● DIRECTIONS FOR THIS TASK: Where a line holds "picture", copy it.

● DATA EXCERPT:
+===+

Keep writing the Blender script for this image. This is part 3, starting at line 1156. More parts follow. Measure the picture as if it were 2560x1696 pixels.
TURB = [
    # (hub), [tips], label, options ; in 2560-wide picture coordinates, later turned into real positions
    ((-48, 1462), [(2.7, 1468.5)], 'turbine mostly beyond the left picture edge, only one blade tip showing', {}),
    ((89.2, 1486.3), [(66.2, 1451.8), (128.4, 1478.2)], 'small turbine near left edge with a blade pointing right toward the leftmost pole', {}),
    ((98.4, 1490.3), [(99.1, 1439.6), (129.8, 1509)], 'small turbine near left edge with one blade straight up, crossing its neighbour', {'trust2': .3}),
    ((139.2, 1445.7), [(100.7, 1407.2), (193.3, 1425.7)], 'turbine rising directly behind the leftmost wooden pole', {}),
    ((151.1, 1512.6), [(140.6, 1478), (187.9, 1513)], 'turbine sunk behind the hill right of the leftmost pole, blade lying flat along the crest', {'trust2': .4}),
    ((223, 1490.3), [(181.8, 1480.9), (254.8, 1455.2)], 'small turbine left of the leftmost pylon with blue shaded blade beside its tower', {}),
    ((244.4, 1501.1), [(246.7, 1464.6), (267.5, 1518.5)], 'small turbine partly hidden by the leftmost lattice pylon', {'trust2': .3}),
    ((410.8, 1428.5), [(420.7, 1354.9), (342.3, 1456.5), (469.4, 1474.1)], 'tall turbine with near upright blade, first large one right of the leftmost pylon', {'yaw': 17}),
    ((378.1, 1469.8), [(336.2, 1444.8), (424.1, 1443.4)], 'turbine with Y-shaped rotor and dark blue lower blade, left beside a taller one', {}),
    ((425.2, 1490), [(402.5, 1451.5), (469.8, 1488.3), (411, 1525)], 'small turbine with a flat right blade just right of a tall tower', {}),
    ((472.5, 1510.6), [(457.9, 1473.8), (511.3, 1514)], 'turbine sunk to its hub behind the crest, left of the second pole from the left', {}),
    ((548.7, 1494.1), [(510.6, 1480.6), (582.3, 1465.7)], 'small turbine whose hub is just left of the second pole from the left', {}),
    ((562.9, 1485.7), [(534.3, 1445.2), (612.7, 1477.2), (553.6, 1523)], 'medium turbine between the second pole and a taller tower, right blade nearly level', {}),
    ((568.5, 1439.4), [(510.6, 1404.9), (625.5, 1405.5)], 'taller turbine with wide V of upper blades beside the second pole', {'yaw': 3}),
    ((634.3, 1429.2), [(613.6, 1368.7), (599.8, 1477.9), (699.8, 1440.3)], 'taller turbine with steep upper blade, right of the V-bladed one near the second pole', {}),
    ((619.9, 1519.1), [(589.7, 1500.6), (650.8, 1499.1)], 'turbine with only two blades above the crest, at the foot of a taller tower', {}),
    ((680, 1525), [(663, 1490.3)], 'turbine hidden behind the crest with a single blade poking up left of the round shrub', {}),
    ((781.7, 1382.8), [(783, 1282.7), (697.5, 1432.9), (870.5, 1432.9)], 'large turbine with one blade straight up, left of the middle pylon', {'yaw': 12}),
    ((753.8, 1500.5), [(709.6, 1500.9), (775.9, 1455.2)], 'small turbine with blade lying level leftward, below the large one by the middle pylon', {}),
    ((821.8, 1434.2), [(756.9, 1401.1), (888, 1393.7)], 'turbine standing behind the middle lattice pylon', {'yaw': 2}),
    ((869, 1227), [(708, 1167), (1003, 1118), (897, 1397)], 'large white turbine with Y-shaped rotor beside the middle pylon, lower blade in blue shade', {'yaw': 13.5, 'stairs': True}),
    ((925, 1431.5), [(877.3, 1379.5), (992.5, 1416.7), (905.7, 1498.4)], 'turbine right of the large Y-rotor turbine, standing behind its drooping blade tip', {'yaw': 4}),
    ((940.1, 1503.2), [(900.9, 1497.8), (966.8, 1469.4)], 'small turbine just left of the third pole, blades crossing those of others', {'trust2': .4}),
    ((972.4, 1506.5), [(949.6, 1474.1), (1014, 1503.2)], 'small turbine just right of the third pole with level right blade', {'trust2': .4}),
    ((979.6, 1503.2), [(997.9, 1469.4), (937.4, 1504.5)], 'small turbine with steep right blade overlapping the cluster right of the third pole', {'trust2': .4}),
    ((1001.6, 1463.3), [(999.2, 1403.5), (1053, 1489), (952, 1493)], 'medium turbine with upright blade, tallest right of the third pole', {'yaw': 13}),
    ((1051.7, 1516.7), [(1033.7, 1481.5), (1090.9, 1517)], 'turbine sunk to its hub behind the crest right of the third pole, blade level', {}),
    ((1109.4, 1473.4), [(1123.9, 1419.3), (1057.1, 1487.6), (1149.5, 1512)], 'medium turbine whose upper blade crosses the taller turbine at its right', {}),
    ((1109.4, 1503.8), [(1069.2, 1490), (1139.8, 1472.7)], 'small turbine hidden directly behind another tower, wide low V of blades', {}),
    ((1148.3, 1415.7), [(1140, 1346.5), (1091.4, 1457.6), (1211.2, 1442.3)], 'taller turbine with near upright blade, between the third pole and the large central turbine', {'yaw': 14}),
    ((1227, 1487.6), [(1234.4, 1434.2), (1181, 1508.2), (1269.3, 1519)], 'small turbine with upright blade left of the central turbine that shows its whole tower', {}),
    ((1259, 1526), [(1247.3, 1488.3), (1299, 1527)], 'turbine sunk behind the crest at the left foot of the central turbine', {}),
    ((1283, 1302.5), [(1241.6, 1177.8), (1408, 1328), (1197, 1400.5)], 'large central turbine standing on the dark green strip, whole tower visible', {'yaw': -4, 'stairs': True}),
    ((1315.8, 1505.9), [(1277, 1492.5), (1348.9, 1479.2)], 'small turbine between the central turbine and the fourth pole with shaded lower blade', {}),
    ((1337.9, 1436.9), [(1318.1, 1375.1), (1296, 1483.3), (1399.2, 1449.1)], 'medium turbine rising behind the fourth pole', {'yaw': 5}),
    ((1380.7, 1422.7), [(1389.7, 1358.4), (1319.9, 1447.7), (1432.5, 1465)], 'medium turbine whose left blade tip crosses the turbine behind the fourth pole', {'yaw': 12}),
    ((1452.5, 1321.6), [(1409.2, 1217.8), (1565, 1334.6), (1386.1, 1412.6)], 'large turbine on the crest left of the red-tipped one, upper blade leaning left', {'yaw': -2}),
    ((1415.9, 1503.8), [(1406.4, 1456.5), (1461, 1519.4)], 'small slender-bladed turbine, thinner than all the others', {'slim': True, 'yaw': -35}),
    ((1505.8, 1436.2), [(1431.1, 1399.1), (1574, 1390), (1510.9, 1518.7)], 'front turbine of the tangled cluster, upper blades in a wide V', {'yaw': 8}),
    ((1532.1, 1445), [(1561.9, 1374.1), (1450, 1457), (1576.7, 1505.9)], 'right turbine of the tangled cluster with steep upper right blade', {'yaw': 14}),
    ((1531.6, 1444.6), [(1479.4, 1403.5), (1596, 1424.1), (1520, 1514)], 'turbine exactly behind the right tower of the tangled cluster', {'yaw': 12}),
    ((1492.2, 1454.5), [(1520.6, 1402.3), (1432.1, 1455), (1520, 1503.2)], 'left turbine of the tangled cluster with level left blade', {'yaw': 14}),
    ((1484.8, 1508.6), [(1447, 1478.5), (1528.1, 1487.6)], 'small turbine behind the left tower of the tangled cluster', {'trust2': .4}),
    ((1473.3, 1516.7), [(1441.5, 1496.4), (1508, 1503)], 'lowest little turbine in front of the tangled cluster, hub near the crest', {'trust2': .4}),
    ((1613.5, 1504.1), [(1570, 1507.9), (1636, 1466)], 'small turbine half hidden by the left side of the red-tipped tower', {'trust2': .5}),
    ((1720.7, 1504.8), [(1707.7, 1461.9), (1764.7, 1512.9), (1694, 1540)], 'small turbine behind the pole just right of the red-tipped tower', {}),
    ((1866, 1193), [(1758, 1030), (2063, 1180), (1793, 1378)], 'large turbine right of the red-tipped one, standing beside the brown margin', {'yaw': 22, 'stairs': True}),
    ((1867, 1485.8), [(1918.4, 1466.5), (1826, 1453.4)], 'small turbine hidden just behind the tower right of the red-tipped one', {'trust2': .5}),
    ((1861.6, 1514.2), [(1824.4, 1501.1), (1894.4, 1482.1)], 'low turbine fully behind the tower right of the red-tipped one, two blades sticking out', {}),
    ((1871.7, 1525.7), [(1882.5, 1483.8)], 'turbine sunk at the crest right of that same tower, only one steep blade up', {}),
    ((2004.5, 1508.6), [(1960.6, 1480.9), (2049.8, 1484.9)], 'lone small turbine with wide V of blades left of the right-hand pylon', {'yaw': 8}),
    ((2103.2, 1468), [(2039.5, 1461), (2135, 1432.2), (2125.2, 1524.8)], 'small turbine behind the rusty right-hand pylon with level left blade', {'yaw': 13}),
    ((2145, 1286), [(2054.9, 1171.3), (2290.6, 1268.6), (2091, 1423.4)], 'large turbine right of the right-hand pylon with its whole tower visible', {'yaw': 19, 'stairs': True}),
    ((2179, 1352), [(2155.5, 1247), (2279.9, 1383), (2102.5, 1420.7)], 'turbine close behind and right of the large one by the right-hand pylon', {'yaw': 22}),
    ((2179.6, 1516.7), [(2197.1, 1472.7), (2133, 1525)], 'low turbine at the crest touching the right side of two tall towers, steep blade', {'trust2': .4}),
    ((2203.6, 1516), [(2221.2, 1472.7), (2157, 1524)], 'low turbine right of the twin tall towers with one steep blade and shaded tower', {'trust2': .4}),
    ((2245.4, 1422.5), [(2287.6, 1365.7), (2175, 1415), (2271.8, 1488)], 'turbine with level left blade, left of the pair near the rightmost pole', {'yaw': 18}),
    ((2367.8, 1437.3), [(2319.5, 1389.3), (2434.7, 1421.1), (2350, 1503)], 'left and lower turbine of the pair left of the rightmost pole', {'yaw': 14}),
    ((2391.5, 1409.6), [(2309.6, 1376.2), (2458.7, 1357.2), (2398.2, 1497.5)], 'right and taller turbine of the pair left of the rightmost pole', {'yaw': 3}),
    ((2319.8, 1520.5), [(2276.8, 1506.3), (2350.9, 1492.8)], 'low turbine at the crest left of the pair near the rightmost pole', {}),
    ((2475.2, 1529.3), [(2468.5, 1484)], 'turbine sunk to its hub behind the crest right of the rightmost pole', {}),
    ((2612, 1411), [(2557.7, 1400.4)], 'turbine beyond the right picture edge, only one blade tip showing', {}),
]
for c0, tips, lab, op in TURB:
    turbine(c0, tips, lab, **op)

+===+

● ANSWER TO THIS EXERCISE:
Keep writing the Blender script for this image. This is part 3, starting at line 1156. More parts follow. Measure the picture as if it were 2560x1696 pixels.
    # (hub), [tips], label, options ; in 2560-wide picture coordinates, later turned into real positions
    ((-48, 1462), [(2.7, 1468.5)], 'turbine mostly beyond the left picture edge, only one blade tip showing', {}),
    ((2612, 1411), [(2557.7, 1400.4)], 'turbine beyond the right picture edge, only one blade tip showing', {}),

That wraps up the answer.